We need to acknowledge that exports of coal for power generation, that is thermal coal, will decline significantly over the next few decades … However, we are in position to replace the thermal coal exports with liquid sunlight.

… The advantages of both synthetic natural gas and ammonia is that they can be transported to our North Asian trade partners in the huge LNG ships currently leaving Gladstone and the North West Shelf, and that they are much easier to transport than hydrogen.

These technologies combined with strong investment in renewable energy offer Australia the opportunity to remain a global energy export superpower in a renewable energy world.
Pat Conroy, Labor party member for Shortland and shadow assistant minister for climate change and energy and shadow assistant minister for infrastructure, The Guardian: It’s our choice: renewable energy superpower or Asian Pacific rust belt, 10/05/2017

In practical terms, according to correspondence from Professor Zhang, the UWA-NICE collaboration will look at two alternative approaches to ammonia engine development.

First, it will study ammonia as a direct fuel to power an internal combustion engine.

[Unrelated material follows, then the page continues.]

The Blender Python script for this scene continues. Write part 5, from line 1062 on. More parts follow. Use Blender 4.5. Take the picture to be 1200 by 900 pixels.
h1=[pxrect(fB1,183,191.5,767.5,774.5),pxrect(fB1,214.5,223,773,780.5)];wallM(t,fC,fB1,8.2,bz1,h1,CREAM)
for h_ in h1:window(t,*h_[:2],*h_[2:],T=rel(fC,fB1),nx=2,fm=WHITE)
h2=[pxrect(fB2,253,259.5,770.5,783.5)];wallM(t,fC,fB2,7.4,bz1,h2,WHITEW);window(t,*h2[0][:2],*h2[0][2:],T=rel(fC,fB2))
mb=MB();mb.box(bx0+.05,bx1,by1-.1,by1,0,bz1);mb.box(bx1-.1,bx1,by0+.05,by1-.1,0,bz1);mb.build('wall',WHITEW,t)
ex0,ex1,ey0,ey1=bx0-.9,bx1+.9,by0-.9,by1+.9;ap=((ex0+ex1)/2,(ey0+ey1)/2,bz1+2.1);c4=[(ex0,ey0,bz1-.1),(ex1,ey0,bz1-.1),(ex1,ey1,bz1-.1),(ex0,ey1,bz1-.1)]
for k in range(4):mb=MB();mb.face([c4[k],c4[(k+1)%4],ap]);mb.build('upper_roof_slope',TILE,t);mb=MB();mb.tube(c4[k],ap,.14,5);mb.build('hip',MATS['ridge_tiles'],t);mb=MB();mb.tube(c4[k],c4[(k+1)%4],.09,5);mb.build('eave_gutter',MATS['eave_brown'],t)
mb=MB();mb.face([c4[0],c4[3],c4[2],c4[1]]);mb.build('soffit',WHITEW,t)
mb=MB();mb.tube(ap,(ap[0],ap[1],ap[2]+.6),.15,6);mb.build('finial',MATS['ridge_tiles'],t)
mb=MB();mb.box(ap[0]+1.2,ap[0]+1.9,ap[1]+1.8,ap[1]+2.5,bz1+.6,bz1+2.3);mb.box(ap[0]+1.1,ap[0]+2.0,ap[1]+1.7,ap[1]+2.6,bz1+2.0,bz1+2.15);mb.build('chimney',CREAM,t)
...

The ammonia would be partially dissociated (“cracked”), creating some hydrogen in the fuel input to act as a combustion promoter and improving ammonia’s ignition and combustion performance. “In effect, we are burning a mixture of NH3/H2/N2 with air in an engine.”

Second, the project will look at ammonia as a hydrogen carrier, completely cracked into hydrogen to power a fuel cell.

The project’s ultimate goal is to “provide a basis for the design and construction of a demonstration vehicle,” based on these ammonia engines.